In a contrasting design approach, the United-kingdom-based designer focused on creating sculptural artefacts by upcycling objects found in a homely setting. The Flaming Stars lamps by Natascha Madeiski are a series of seven sculptural lamps that evoke memories using everyday objects. Though the lamp designs were not intended to be in the Memphis design style bracket, the pop colours, simple geometries and smooth edges comply with the design style. The lamps were designed by the product designer for the German brand Pulpo as the bespoke lighting solutions accessible to everyone. Objects such as homemade bread, a modelling balloon, off-cut funnels, and styrofoam leftovers, among other materials, were cast into moulds to create unique shapes for the collection.

Nikolas Bentel’s Wiggle Pipe

Nikolas Bentel is an industrial designer who is known for his colourful, playful and absurd designs. Drawing inspiration from the vibrant hues of the Memphis design style, Bentel created an unusual object titled the wiggle pipe. The handcrafted smoking pipe is designed using porcelain and is washed perfectly in pop colours. The squirming shape of the wiggle pipe wasn't as easy to mould, however, the New York-based designer captured the perfectly playful vibe that enchants every user. The wiggle pipe’s design is in sync with the product designer’s previous creative endeavours including the loopy chair, moon chalk and squiggle glasses, each of which fashions the Memphis style and its fun vibe.
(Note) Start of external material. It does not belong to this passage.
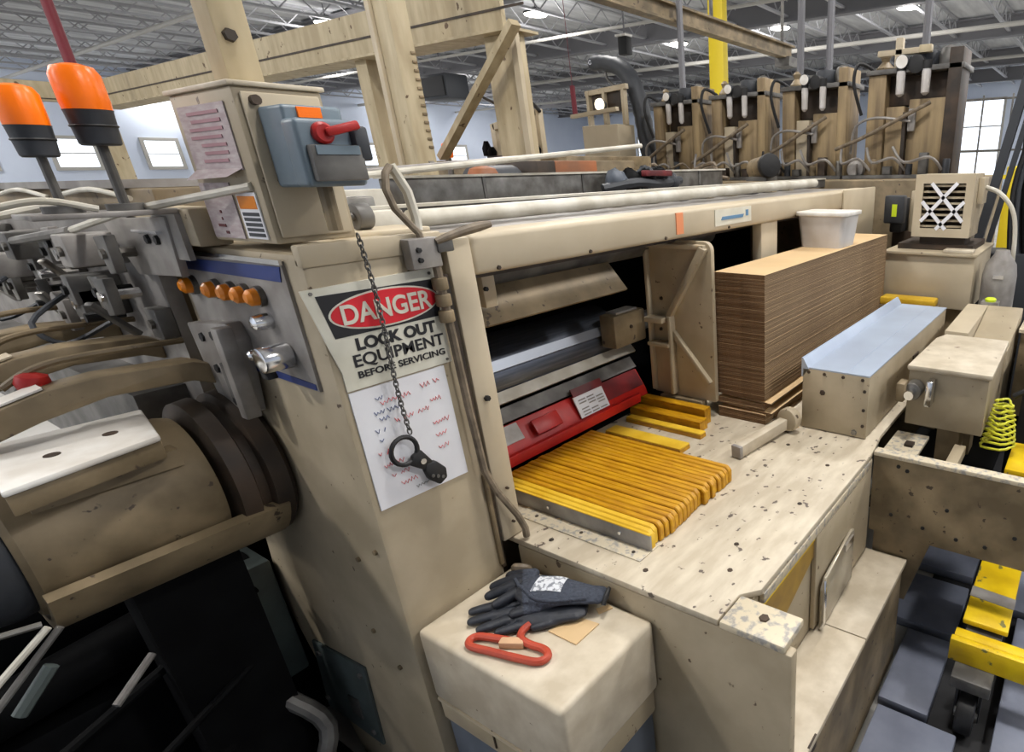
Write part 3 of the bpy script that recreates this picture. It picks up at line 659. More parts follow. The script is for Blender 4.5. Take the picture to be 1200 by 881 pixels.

Hsian-Jung Chen’s abstract lamps

Holding onto the Memphis design style as the primary source of inspiration, the Taiwanese ceramic artist Hsian-Jung Chen created a series of lamps and sculptural household adornments. As the simplified forms of everyday objects such as trees, flowers, fruits, vegetables, candles, toys and even pretzels, Chen’s unique ceramic lamps appear as simple playthings that effortlessly upscale the basic lighting design into abstract art forms. The Taipei-based sculpture artist's colourful creations, which feature vibrant colours and delightfully juxtaposed circles, cylinders, and rectangles, instil joy in their surroundings.

Memphis again exhibition

This year, Memphis design was celebrated at a much larger scale with retrospective exhibitions and displays at multiple design events across the world. One such collaborative exhibition that staged more than 200 furniture pieces and objects inspired by the Memphis design style was the Memphis Again exhibition presented by Triennale Milano and Memphis Milano. Curated by the Swiss-born designer Christoph Rdl, the exhibition offered an assortment of bookshelves, furniture pieces, vitrines, dividers and even rugs created by iconic designers including Ettore Sottsass, George J. Sowden, Michele De Lucchi, Matteo Thun and Andrea Branzi among others. The objects were staged on a 100-metre-long platform in the Curva Gallery just as a fashion show, accompanied by quotes from critics, designers, and architects on the walls. The enticing showcase celebrated Memphis as a form of art and each of the iconic designs as works of art.

The Royal Chaise

The iconic Royal Chaise was originally designed by the product designer and artist Nathalie du Pasquier in 1983 as an embodiment of the playfully Memphis design style. In 2022, the iconic seater was highlighted as a conversation piece in an illustrious design exhibition at the San Francisco Museum of Modern Art, California. The bold design of the chaise lounge features upholstery in Pasquier’s revered ‘Cerchio’ textile along with the armrest and partial bolster covered in the ‘Quadro’ fabric that was designed by her husband and fellow Memphis designer George Sowden. For the SFMOMA exhibition, the Royal Chaise was presented alongside nearly 40 modern exhibits as a reflection of their creators’ individual personalities while officiating a discussion on contemporary cultural issues.